§ **Stated goal**:
Only lines holding the word "stuff" should be copied from the material.

(Scene script records)
(begin)
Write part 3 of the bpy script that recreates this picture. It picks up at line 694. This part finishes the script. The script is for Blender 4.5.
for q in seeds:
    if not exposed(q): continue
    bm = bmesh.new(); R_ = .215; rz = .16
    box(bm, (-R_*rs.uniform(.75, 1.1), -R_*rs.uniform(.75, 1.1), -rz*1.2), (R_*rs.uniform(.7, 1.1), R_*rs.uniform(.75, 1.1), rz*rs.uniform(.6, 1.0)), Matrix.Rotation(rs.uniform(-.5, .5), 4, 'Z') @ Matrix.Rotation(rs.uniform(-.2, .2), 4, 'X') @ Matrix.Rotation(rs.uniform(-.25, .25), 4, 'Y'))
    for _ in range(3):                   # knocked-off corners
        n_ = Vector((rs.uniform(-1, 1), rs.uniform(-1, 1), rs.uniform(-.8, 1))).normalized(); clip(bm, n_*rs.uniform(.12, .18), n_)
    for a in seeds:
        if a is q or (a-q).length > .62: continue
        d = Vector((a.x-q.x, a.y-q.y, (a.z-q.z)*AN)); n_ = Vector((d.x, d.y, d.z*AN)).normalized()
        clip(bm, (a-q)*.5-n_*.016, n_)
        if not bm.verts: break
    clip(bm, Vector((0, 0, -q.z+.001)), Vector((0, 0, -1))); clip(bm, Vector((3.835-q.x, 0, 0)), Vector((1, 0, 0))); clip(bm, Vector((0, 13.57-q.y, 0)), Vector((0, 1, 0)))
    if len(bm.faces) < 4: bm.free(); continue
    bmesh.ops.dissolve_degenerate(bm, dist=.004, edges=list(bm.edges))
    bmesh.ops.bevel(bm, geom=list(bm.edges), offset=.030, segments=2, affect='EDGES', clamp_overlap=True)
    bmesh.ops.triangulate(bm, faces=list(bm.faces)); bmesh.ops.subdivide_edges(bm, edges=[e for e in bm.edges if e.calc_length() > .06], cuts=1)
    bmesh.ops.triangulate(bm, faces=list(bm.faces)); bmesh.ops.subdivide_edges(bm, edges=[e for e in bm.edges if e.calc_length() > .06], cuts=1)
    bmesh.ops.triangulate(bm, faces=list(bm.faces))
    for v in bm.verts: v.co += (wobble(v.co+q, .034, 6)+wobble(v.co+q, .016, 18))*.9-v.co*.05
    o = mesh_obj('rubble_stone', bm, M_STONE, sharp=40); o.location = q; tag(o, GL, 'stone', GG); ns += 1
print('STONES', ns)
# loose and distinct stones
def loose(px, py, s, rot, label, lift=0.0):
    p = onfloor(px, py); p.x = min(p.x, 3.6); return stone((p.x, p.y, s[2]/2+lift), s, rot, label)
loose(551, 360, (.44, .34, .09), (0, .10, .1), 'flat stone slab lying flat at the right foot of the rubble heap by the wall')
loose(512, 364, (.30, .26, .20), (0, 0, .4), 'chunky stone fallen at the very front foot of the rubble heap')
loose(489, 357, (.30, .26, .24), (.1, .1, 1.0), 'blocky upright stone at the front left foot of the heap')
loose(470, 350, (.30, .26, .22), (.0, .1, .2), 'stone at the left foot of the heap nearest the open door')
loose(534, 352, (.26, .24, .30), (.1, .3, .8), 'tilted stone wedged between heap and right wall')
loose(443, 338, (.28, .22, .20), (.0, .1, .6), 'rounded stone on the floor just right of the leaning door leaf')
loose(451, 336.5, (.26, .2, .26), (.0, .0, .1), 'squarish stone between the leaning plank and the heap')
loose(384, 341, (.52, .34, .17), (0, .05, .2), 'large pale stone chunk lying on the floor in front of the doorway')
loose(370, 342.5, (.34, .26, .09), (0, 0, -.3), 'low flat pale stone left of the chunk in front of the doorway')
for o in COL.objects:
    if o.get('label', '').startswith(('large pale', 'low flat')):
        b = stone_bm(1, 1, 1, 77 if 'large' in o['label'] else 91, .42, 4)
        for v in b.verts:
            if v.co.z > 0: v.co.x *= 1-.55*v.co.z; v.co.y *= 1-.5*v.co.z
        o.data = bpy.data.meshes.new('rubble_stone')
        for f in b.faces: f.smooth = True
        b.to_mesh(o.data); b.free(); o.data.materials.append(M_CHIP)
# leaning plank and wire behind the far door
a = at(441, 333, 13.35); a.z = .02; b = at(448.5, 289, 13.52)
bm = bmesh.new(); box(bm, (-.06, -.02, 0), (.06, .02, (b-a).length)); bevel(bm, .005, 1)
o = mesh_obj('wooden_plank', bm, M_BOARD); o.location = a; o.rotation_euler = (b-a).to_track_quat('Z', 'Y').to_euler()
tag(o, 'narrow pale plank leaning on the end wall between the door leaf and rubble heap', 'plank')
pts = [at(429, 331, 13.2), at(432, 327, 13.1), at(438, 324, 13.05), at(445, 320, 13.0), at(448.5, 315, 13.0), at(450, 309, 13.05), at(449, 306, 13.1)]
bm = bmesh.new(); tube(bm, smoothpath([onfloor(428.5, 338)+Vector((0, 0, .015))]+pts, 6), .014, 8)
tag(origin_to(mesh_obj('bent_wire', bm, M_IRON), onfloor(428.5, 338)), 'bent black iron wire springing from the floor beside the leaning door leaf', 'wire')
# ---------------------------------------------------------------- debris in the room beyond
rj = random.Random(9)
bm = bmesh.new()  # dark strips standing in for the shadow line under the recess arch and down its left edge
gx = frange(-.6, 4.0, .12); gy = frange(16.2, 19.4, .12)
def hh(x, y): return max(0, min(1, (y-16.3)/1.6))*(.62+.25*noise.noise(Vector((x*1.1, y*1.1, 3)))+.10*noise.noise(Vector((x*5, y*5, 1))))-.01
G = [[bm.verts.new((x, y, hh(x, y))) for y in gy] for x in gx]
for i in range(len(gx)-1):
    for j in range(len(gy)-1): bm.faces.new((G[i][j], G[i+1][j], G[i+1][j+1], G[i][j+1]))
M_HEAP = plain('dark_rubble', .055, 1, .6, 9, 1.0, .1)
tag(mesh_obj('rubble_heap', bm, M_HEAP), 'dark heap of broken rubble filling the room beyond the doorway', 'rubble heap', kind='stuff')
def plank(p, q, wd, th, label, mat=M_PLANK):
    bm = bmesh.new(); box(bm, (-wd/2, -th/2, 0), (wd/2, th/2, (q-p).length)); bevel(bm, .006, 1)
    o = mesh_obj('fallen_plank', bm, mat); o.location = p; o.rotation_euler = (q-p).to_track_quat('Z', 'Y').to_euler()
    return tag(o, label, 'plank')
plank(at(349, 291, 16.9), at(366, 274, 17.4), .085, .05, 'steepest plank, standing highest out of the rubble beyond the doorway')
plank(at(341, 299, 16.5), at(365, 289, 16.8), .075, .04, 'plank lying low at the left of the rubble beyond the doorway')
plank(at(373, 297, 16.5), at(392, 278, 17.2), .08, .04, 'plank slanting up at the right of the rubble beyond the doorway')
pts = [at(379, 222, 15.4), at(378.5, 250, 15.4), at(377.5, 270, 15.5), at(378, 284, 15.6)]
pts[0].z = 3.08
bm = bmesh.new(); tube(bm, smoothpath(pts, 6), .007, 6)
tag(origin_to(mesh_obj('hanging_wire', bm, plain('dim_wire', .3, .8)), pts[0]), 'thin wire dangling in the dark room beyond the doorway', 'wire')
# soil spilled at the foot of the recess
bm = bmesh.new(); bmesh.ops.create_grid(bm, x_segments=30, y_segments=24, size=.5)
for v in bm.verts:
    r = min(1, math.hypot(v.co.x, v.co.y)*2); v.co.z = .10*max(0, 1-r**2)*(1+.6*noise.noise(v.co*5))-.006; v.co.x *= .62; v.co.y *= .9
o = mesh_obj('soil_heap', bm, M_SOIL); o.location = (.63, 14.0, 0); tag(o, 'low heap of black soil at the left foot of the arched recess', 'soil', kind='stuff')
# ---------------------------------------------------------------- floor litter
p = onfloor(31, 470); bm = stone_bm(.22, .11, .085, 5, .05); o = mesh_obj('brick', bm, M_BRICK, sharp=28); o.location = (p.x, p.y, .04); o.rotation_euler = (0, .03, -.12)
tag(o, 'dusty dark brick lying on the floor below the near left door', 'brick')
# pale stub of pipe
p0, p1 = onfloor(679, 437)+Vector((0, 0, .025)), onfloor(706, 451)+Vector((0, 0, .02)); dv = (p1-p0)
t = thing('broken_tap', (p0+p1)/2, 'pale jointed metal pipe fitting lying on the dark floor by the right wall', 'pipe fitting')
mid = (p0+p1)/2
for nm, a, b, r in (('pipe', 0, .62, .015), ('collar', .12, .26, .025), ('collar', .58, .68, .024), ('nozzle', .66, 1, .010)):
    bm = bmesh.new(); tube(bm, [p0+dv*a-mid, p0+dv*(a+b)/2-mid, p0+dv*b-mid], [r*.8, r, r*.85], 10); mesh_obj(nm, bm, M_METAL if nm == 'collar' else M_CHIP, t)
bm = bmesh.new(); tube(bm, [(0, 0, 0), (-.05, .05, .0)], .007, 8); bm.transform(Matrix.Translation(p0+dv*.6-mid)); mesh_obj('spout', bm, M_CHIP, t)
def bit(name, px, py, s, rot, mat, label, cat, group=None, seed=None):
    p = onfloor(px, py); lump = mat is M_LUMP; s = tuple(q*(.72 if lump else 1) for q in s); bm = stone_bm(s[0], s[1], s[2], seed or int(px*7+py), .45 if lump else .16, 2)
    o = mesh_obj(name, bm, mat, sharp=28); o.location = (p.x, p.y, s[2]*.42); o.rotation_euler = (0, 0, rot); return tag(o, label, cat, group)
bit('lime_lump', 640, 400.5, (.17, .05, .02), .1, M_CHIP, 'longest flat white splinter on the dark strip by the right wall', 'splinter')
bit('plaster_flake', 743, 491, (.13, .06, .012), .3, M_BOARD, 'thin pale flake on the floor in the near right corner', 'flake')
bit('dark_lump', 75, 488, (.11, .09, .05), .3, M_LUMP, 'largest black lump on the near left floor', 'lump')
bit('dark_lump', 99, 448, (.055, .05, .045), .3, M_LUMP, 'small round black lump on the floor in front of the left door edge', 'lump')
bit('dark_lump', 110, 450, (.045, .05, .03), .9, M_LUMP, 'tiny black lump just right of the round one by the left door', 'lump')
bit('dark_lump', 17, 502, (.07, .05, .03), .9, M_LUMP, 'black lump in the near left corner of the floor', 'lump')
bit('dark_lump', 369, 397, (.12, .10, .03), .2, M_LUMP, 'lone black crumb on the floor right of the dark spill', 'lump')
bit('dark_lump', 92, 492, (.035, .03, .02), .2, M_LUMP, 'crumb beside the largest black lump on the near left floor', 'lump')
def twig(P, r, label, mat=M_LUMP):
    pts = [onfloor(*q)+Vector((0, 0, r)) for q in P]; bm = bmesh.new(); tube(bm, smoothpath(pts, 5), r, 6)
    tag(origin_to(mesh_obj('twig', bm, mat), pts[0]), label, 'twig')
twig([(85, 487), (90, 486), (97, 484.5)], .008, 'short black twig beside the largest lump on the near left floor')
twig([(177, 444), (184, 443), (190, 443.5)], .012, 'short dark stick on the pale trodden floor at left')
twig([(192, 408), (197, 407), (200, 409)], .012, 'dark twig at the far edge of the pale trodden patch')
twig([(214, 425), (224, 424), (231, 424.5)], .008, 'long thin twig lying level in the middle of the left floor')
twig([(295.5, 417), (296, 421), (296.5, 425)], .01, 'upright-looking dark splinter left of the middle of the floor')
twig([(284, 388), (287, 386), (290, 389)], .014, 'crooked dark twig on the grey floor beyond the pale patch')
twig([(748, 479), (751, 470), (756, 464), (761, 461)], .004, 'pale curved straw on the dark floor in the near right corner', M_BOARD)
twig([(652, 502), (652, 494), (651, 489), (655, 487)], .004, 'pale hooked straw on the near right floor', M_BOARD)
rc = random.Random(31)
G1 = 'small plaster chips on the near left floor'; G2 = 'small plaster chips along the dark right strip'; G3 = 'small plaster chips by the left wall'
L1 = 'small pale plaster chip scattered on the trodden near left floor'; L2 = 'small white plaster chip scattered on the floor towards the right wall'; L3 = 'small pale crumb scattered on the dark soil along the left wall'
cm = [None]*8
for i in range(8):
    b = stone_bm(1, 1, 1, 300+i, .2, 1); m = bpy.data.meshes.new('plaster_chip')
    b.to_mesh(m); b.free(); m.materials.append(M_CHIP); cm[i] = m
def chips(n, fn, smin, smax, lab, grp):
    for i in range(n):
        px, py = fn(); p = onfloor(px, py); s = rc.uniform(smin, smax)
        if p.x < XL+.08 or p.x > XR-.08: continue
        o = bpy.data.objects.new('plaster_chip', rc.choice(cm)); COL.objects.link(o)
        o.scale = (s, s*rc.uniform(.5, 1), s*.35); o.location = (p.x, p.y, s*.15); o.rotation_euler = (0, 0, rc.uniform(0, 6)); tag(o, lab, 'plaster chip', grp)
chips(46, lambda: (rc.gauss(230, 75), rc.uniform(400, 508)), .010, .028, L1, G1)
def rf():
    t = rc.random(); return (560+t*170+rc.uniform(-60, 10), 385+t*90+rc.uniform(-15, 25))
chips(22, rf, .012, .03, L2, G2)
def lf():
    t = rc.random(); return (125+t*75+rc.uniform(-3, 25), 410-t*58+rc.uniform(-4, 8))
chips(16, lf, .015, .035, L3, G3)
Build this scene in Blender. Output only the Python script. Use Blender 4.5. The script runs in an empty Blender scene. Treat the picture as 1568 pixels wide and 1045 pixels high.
(end)
§ **Reply**:
tag(mesh_obj('rubble_heap', bm, M_HEAP), 'dark heap of broken rubble filling the room beyond the doorway', 'rubble heap', kind='stuff')
o = mesh_obj('soil_heap', bm, M_SOIL); o.location = (.63, 14.0, 0); tag(o, 'low heap of black soil at the left foot of the arched recess', 'soil', kind='stuff')